— Your instructions —
Review the listing and copy each line that holds the word "scene".

— Raw data —
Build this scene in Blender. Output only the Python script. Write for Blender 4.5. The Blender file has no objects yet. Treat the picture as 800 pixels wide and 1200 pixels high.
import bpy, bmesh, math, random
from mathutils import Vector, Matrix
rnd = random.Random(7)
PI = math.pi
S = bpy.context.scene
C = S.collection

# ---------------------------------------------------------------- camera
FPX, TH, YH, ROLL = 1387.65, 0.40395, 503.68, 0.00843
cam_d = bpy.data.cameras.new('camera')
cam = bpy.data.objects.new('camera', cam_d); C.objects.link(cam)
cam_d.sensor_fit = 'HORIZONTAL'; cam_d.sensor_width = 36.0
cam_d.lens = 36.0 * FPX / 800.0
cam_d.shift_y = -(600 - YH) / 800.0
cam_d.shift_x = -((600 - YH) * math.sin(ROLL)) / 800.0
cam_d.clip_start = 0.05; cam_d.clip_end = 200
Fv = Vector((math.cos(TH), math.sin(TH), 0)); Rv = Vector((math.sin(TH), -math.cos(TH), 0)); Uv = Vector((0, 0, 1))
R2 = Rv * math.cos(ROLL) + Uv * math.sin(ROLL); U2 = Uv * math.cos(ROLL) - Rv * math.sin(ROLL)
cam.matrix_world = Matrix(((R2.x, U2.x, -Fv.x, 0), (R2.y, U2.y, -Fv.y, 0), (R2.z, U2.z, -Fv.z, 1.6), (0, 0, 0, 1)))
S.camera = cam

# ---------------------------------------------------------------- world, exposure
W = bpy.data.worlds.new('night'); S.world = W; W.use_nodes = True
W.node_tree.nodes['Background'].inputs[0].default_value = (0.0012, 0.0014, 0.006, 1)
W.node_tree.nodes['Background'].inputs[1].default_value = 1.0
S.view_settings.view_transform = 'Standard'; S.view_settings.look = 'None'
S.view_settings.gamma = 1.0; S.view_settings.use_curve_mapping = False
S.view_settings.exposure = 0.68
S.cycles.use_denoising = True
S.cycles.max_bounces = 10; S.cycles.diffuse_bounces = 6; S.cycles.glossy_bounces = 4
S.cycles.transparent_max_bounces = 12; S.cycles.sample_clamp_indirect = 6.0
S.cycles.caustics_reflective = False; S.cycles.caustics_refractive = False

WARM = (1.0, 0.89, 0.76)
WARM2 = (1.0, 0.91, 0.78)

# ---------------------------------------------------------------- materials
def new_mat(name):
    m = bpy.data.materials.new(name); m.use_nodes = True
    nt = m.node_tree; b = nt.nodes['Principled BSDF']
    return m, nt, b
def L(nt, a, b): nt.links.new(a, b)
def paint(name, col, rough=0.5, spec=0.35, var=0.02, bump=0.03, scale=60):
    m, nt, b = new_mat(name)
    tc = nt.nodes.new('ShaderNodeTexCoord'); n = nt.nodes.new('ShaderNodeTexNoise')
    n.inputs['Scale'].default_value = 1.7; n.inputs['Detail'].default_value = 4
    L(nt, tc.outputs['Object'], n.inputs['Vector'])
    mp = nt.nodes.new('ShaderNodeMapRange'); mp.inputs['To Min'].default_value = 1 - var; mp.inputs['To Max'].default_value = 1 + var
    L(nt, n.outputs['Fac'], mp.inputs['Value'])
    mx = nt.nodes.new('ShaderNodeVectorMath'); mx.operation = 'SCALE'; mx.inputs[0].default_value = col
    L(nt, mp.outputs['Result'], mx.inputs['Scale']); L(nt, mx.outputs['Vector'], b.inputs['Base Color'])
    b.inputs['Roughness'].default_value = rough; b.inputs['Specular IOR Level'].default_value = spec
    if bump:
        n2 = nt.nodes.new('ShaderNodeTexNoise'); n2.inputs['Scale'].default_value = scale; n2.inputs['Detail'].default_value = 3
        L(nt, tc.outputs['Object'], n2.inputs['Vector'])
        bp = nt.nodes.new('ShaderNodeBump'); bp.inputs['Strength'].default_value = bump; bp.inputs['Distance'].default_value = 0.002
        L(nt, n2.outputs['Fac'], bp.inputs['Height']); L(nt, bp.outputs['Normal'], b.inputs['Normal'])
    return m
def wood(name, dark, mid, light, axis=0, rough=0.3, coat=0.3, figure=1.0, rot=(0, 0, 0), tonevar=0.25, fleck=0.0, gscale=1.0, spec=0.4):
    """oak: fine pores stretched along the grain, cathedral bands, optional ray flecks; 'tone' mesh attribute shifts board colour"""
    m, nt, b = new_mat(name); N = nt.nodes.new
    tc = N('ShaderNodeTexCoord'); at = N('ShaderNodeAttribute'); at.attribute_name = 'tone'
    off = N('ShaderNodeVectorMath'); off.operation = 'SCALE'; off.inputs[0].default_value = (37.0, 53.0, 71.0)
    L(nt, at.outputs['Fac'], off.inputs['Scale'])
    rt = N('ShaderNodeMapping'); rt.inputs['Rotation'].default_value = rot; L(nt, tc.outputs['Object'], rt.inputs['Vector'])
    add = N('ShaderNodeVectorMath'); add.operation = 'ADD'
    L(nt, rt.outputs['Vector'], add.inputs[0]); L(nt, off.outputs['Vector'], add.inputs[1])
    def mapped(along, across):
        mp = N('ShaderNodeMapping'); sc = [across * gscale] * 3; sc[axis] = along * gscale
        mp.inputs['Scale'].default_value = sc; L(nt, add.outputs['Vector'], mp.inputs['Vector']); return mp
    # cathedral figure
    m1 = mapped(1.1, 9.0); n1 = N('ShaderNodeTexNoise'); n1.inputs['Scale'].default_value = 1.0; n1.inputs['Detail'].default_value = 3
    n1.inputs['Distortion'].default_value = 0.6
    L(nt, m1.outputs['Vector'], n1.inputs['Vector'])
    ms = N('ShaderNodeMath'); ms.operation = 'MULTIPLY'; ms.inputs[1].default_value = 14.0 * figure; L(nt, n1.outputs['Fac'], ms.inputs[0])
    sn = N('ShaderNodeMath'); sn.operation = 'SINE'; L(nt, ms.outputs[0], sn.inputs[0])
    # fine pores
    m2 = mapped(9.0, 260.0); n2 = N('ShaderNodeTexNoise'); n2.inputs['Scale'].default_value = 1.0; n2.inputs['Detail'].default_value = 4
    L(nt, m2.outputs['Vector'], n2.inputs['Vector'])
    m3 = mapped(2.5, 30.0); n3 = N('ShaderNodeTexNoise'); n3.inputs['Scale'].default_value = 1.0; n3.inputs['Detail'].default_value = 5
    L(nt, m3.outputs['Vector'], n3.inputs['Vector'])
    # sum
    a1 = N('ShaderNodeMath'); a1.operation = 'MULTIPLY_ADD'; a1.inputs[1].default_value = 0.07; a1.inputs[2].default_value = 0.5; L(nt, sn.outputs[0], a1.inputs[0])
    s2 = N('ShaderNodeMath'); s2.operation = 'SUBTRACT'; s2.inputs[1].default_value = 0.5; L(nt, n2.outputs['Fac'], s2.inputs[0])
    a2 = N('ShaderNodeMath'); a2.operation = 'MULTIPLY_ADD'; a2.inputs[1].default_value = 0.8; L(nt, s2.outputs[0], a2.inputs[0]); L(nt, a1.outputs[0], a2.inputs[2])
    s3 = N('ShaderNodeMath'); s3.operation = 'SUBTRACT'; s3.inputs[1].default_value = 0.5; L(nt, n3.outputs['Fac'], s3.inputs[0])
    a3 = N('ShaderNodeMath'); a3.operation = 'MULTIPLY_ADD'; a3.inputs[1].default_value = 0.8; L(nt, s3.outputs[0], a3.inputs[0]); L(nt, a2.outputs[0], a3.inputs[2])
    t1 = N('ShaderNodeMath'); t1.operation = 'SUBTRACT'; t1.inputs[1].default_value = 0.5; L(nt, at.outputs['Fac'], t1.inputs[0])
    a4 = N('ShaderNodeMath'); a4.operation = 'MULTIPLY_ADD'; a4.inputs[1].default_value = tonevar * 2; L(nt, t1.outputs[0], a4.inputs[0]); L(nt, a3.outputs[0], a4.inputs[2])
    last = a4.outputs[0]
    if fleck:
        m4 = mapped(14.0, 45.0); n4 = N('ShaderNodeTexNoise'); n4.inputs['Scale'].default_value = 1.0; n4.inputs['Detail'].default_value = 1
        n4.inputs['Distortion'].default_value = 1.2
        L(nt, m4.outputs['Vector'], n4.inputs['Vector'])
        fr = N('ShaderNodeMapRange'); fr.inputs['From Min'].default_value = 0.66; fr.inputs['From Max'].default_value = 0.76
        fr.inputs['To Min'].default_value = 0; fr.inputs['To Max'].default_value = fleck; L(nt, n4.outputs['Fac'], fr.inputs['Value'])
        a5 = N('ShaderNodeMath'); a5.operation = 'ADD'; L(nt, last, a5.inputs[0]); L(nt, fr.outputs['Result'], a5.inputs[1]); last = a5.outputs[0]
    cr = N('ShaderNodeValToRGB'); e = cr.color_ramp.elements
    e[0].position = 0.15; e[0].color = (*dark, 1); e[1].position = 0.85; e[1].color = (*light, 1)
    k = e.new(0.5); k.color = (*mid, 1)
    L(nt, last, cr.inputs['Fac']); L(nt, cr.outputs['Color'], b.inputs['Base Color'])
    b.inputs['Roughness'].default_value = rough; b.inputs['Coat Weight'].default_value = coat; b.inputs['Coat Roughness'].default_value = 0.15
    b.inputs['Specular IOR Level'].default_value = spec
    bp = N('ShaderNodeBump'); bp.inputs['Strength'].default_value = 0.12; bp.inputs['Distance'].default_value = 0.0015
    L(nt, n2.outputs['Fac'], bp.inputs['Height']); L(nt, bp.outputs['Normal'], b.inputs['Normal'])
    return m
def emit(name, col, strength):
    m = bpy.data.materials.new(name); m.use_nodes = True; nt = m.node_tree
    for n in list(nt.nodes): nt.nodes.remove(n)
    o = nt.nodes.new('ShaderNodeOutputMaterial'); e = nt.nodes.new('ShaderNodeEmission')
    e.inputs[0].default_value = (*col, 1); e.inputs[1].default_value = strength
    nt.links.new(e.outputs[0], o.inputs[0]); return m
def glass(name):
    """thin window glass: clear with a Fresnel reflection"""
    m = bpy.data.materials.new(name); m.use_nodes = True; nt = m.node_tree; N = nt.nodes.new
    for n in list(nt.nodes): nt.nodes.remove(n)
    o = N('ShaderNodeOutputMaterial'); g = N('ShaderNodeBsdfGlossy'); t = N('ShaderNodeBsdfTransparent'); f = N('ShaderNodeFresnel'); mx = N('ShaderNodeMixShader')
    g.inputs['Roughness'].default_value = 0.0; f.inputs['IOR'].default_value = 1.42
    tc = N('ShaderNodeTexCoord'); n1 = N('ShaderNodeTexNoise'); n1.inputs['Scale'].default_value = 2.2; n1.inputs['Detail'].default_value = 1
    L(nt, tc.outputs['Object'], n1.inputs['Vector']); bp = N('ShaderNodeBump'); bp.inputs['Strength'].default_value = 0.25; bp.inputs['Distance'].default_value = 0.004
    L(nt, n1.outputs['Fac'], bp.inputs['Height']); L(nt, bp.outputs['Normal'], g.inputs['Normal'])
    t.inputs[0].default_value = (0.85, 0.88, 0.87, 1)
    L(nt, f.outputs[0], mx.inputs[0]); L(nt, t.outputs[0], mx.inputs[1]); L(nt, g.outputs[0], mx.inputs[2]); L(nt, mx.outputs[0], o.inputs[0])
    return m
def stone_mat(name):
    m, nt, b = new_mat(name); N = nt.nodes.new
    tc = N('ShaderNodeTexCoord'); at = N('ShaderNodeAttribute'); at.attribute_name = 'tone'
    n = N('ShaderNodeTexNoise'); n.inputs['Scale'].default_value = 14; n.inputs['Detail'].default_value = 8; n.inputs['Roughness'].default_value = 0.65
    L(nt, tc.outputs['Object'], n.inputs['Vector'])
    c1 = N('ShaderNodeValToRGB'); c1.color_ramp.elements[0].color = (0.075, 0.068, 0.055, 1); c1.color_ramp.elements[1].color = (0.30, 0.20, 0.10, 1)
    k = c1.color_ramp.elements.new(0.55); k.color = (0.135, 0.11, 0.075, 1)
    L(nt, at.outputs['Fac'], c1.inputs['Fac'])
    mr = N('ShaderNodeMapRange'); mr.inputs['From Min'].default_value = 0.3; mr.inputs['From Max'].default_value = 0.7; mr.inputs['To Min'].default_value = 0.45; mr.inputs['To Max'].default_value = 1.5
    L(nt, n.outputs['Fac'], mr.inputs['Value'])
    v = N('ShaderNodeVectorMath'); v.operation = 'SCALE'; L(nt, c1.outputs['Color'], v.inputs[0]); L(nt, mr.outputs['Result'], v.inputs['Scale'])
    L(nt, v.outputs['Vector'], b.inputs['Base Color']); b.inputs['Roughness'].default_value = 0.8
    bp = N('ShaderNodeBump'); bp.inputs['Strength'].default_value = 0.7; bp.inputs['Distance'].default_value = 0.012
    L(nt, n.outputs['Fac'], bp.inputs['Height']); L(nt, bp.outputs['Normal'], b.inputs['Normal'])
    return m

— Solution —
Build this scene in Blender. Output only the Python script. Write for Blender 4.5. The Blender file has no objects yet. Treat the picture as 800 pixels wide and 1200 pixels high.
S = bpy.context.scene